# Task goal
Report all lines from the entries below in which "script" appears.

# Input for this task

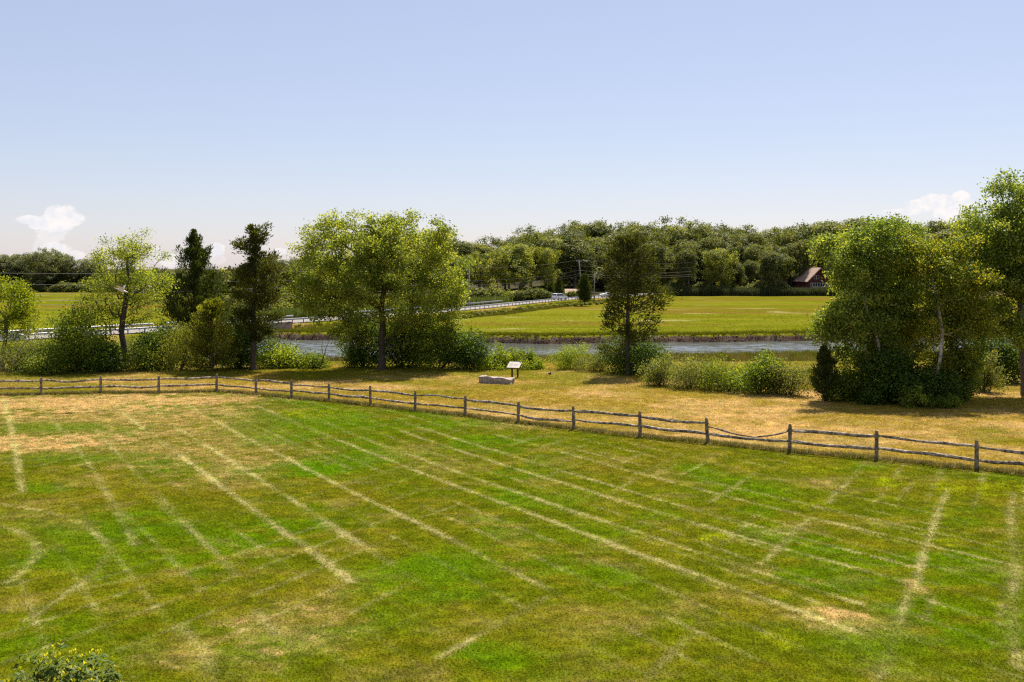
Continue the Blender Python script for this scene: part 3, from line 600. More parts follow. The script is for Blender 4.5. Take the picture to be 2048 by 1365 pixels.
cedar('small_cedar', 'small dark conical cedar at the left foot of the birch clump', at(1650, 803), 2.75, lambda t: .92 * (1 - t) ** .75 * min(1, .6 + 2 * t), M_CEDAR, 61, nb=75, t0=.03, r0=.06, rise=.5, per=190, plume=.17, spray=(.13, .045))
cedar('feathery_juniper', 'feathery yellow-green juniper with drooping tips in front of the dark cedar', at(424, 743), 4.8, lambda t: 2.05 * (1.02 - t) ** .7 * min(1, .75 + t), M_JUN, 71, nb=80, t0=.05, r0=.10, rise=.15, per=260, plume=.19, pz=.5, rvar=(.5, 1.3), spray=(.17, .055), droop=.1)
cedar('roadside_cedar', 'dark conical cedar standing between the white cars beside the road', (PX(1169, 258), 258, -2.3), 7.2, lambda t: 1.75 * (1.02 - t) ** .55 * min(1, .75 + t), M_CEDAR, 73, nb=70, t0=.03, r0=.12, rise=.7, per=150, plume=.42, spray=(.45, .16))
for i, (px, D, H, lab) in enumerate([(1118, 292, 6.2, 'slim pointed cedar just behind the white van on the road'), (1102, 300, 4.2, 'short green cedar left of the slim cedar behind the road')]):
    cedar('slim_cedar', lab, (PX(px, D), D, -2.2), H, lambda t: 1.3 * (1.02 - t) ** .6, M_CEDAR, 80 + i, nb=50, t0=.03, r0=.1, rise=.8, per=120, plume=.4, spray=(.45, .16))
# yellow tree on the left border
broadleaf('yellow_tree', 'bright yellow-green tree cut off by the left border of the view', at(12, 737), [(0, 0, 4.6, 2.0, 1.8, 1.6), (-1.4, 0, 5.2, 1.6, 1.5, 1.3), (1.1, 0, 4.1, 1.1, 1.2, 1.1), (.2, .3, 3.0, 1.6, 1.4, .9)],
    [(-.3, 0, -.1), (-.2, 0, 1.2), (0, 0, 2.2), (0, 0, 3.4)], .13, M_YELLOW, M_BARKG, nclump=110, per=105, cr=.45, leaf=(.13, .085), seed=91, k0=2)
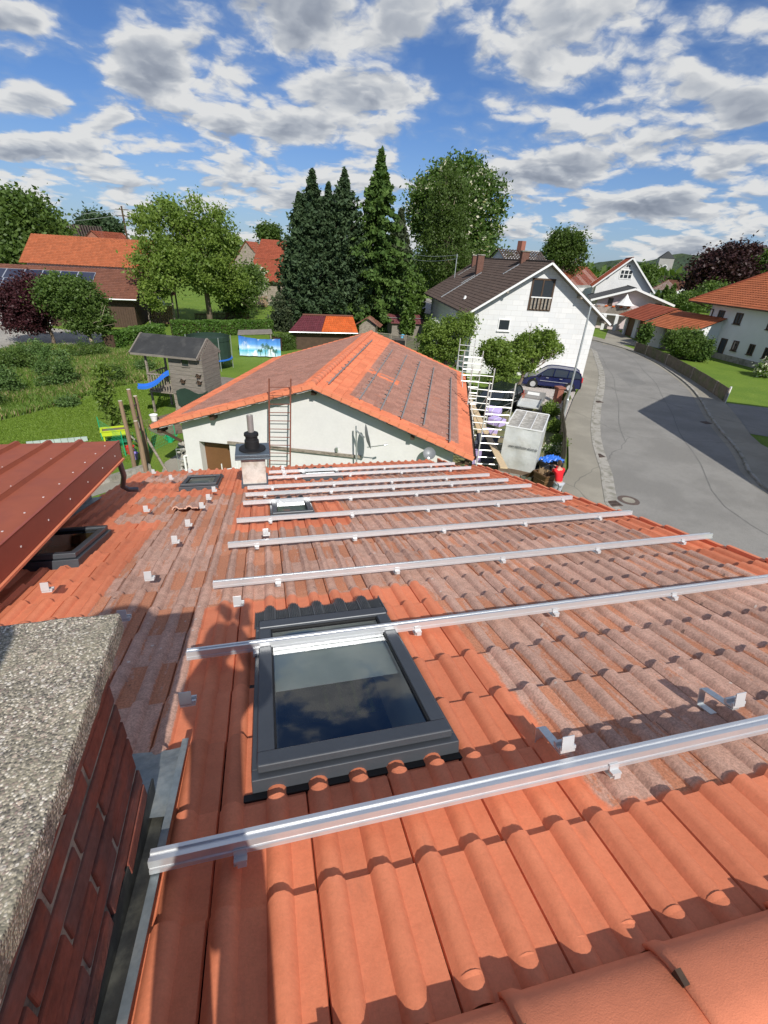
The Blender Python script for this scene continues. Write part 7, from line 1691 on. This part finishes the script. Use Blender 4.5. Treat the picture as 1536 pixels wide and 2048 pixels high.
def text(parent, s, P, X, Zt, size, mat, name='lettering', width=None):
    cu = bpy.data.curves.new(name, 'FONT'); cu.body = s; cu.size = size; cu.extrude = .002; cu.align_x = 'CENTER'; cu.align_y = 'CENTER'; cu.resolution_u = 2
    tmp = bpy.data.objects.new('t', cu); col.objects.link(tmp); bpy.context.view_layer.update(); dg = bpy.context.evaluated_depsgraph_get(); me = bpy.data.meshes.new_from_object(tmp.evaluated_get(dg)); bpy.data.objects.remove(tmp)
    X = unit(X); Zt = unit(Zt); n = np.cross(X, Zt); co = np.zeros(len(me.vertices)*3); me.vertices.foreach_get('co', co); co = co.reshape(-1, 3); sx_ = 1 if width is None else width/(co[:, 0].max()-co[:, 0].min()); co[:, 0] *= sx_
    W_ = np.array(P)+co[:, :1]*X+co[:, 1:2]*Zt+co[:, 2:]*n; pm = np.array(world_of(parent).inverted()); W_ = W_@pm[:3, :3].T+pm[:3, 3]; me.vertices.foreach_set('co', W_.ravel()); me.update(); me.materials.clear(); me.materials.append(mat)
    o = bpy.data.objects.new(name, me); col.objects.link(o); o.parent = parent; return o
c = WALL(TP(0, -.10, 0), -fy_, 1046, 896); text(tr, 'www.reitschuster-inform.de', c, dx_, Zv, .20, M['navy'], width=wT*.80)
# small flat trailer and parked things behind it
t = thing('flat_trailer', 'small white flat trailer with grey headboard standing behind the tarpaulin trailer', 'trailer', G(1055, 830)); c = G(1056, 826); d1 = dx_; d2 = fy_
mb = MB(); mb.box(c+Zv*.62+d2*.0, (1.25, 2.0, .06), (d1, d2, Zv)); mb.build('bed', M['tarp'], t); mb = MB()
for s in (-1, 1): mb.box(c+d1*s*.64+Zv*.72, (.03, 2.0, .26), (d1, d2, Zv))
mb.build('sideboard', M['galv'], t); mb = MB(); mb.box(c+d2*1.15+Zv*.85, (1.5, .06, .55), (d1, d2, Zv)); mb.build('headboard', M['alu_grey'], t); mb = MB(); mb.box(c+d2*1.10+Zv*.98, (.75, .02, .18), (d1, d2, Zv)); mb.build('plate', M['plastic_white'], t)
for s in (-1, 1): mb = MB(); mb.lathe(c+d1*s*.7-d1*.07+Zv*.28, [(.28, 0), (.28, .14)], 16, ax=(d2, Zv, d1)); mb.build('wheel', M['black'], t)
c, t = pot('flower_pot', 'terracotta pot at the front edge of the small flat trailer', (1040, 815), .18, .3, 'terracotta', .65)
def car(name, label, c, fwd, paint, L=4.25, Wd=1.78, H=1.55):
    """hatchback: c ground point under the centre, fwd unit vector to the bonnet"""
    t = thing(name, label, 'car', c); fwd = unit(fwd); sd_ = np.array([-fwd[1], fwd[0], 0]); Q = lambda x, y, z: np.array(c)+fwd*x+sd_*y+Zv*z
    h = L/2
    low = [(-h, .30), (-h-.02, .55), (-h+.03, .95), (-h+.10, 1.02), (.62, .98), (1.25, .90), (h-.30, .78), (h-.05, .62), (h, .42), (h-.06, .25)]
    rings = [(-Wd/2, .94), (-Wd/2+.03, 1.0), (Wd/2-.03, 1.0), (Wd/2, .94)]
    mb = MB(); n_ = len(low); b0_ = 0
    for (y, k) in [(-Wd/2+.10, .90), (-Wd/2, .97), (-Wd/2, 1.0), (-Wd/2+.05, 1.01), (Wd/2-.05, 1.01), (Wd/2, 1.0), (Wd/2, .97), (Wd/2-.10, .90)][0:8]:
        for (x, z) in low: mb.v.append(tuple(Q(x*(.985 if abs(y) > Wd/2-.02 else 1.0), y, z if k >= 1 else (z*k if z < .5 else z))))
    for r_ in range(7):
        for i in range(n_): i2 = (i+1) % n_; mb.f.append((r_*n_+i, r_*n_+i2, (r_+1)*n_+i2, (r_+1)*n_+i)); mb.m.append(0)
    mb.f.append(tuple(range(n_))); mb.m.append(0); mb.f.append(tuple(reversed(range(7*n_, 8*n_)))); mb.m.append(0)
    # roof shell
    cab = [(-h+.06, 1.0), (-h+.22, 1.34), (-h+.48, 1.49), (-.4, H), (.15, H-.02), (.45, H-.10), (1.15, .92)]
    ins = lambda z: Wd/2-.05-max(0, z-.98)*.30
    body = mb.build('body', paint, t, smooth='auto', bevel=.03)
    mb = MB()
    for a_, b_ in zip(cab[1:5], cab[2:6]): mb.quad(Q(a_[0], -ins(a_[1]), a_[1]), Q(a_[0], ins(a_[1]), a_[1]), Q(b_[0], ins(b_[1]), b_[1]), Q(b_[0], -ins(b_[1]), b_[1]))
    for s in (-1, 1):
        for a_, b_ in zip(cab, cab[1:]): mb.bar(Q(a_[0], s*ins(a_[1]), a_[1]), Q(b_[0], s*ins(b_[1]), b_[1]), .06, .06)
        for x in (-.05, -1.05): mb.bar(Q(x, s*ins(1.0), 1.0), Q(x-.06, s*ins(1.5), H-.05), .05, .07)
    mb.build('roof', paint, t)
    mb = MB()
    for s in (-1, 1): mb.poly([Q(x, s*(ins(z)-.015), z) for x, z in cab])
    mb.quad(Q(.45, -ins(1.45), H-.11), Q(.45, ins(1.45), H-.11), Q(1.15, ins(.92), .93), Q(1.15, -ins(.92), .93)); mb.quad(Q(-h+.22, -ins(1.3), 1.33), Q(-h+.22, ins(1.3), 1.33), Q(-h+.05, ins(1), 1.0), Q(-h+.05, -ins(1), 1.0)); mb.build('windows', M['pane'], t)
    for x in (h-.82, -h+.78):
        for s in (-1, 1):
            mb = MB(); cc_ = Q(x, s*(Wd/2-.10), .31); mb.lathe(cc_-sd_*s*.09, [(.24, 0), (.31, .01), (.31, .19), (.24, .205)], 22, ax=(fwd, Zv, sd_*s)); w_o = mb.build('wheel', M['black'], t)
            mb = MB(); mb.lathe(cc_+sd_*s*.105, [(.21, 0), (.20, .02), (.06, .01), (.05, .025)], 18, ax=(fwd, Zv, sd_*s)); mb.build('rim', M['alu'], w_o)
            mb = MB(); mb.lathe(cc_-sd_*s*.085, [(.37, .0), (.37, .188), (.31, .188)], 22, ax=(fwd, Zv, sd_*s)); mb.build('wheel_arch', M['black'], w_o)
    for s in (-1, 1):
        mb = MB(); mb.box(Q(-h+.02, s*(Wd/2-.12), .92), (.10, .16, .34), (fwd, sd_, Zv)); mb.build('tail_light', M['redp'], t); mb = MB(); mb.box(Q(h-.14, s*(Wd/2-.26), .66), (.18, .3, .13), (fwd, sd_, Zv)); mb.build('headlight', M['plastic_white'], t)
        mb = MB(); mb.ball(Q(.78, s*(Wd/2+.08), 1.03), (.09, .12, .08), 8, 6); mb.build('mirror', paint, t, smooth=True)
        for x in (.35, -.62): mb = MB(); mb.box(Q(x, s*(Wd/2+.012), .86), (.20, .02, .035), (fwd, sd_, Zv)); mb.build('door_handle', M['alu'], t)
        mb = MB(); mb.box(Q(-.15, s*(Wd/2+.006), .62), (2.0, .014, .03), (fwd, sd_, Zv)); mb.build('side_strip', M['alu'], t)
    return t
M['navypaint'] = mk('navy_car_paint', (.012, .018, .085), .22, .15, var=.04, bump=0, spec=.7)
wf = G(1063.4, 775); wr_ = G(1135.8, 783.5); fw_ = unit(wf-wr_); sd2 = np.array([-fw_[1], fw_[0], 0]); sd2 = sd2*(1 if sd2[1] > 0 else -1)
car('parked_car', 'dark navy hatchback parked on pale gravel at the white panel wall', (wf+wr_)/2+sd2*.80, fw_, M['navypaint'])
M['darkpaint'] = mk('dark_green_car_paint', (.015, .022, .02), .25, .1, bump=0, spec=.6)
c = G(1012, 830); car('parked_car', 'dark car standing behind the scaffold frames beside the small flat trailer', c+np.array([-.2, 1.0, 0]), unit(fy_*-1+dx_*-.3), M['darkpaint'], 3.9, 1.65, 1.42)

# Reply
Continue the Blender Python script for this scene: part 3, from line 600. More parts follow. The script is for Blender 4.5. Take the picture to be 2048 by 1365 pixels.
The Blender Python script for this scene continues. Write part 7, from line 1691 on. This part finishes the script. Use Blender 4.5. Treat the picture as 1536 pixels wide and 2048 pixels high.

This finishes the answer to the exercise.